Electricity storage manufacturer Sonnen will connect 2000 battery systems to create a storage plant which can be used to deliver control power. The earnings from participating in the control power market allow free-of-charge power delivery to owners of the batteries.

Sonnen battery (Foto: sonnen GmbH)
© sonnen GmbH

The connection of 2000 batteries as a virtual battery could allow the German company to participate on the primary control market. This also means that battery systems used for PV units on private households could be used to stabilize the power network. Due to the fact that primary control is only demanded for a very short amount of time, only a small amount of the capacity of the batteries is used. During one day the batteries only have to deliver primary control power for several minutes, which means that the owner doesn’t even notice the battery usage.

The profit for the customers is as such: As an owner of a battery from Sonnen and a PV unit about 75 percent of a household’s electricity demand can be covered by their own production. If a customer then decides to take part in the control power pool with his battery, the remaining 25 percent of the electricity will be delivered free-of-charge by Sonnen. “The customer saves about 200 to 250 euros a year” says Phillip Schröder, managing director of Sonnen.

In Switzerland the company Sonnen is already using a pool of 6500 heat pumps and night storage heating units to deliver primary control power to the Swiss grid. In June the network provider Swissgrid certified and accepted the system created out of the 6500 units, so that the system as a whole is now officially a qualified provider of primary control power.

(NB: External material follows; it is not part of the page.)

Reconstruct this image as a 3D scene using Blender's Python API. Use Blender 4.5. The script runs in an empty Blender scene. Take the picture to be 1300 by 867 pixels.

The benefit for the energy economy would be that less capacity in fossil fuel power stations would have to be held back for primary control power. This would therefore reduce costs and environmental impacts. Sonnen expects to be granted permission from the German Transmission System Operators in the first quarter of 2017. This would mean that this free-of-charge electricity flat-rate could also be availble in Germany fairly soon.